** begin **

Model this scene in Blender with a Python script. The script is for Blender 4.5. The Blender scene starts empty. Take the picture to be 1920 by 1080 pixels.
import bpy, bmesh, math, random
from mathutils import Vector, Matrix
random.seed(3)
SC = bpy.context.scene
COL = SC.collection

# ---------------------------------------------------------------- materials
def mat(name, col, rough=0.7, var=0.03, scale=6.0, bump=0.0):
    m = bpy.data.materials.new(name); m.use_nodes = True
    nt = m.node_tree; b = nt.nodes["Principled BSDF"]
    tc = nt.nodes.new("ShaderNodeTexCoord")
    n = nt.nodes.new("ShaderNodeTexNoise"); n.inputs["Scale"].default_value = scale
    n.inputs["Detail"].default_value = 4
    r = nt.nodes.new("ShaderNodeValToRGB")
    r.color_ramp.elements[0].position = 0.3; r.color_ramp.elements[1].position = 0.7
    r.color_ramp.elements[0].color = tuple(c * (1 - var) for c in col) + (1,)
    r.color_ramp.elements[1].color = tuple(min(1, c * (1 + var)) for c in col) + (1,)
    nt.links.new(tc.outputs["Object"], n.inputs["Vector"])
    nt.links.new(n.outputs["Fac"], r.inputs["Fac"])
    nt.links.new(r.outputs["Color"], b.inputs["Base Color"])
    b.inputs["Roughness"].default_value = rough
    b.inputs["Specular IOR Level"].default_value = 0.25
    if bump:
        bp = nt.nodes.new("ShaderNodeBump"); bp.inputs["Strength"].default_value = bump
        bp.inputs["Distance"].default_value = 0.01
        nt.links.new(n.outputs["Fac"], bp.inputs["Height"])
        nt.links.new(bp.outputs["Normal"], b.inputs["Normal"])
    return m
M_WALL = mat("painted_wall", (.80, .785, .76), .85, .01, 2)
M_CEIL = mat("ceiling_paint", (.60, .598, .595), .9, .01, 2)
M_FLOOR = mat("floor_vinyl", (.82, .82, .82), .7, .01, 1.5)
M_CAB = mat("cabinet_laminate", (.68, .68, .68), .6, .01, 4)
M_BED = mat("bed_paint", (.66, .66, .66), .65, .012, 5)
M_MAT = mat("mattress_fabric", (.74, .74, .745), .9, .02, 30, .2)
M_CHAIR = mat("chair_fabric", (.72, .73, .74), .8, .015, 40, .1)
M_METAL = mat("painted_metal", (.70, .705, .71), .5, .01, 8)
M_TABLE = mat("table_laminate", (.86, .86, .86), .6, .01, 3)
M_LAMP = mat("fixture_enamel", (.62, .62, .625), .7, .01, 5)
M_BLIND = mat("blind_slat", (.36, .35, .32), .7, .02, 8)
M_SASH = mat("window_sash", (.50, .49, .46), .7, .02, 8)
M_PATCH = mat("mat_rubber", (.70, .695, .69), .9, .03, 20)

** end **

Given instruction – Starting with the first line of the data above, copy each line exactly until you reach the line with "COL = SC.collection"; include that line as well.

Result –
Model this scene in Blender with a Python script. The script is for Blender 4.5. The Blender scene starts empty. Take the picture to be 1920 by 1080 pixels.
import bpy, bmesh, math, random
from mathutils import Vector, Matrix
random.seed(3)
SC = bpy.context.scene
COL = SC.collection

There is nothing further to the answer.